Word for word, repeat the entries, minus the pictures.

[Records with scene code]
>> Start

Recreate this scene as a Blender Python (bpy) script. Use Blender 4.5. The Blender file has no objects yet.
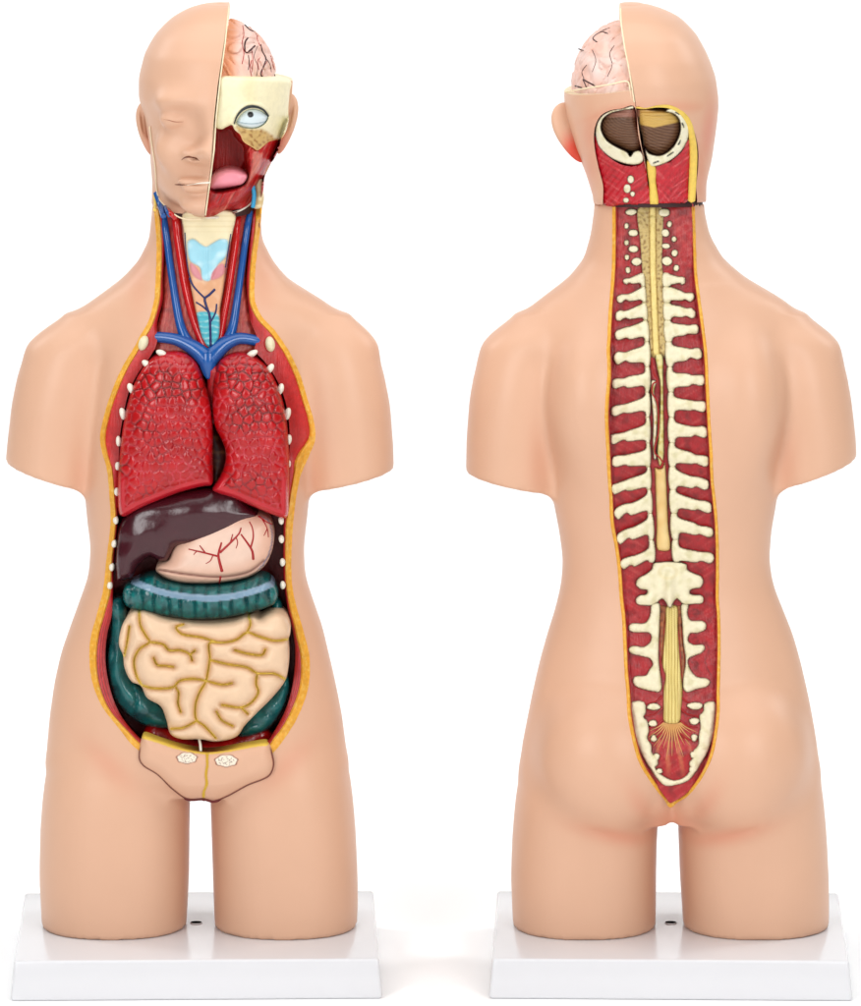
import bpy, bmesh, math, random
import numpy as np
from mathutils import Vector, noise as mnoise
from mathutils.bvhtree import BVHTree
from mathutils.geometry import delaunay_2d_cdt

random.seed(4)
scene = bpy.context.scene
COL = scene.collection

# ---------------------------------------------------------------- measurements
# Working units are millimetres: x to the right, r down, d towards the camera.
DIST = 6400.0        # camera to the middle of the models
EYE = 1476.0         # camera height over the base plates
HROW = -551.0        # row of the horizon
XC = 430.5
BASE_H = 38.6

def at(px, py, d):
    """point of the real place (metres) seen at column px, row py, at depth d"""
    px = np.asarray(px, float); py = np.asarray(py, float); d = np.asarray(d, float)
    k = (DIST - d) / DIST
    X = (px - XC) * k
    Z = EYE - (py - HROW) * k
    return np.stack([X, -d + 0 * X, Z + BASE_H], -1) * 0.001

def plain(x, r, d):
    """design coordinates (no perspective) -> metres"""
    return np.stack([np.asarray(x, float) - XC, -np.asarray(d, float), 925.0 - np.asarray(r, float) + BASE_H], -1) * 0.001

CAM = np.array([0, -DIST, EYE + BASE_H]) * 0.001

def Zc(x0, y0, s):
    return lambda pts: [(x0 + x / s, y0 + y / s) for x, y in pts]

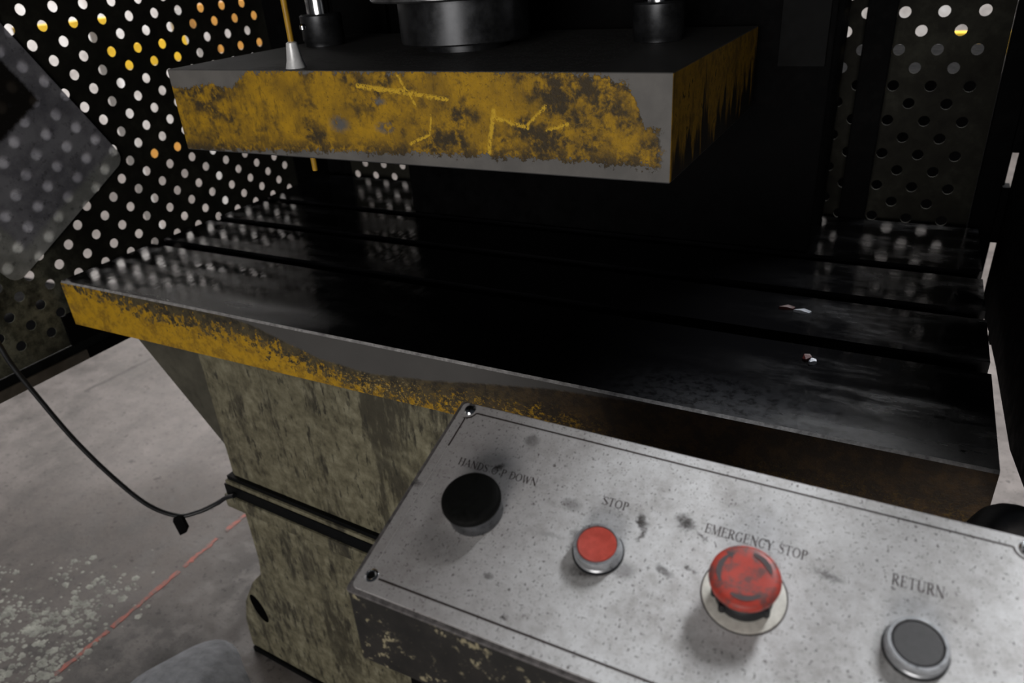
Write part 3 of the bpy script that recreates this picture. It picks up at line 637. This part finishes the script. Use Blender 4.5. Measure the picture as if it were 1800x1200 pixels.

>> End

Response below:
Recreate this scene as a Blender Python (bpy) script. Use Blender 4.5. The Blender file has no objects yet.
import bpy, bmesh, math, random
import numpy as np
from mathutils import Vector, noise as mnoise
from mathutils.bvhtree import BVHTree
from mathutils.geometry import delaunay_2d_cdt

random.seed(4)
scene = bpy.context.scene
COL = scene.collection

# ---------------------------------------------------------------- measurements
# Working units are millimetres: x to the right, r down, d towards the camera.
DIST = 6400.0        # camera to the middle of the models
EYE = 1476.0         # camera height over the base plates
HROW = -551.0        # row of the horizon
XC = 430.5
BASE_H = 38.6

def at(px, py, d):
    """point of the real place (metres) seen at column px, row py, at depth d"""
    px = np.asarray(px, float); py = np.asarray(py, float); d = np.asarray(d, float)
    k = (DIST - d) / DIST
    X = (px - XC) * k
    Z = EYE - (py - HROW) * k
    return np.stack([X, -d + 0 * X, Z + BASE_H], -1) * 0.001

def plain(x, r, d):
    """design coordinates (no perspective) -> metres"""
    return np.stack([np.asarray(x, float) - XC, -np.asarray(d, float), 925.0 - np.asarray(r, float) + BASE_H], -1) * 0.001

CAM = np.array([0, -DIST, EYE + BASE_H]) * 0.001

def Zc(x0, y0, s):
    return lambda pts: [(x0 + x / s, y0 + y / s) for x, y in pts]

Write part 3 of the bpy script that recreates this picture. It picks up at line 637. This part finishes the script. Use Blender 4.5. Measure the picture as if it were 1800x1200 pixels.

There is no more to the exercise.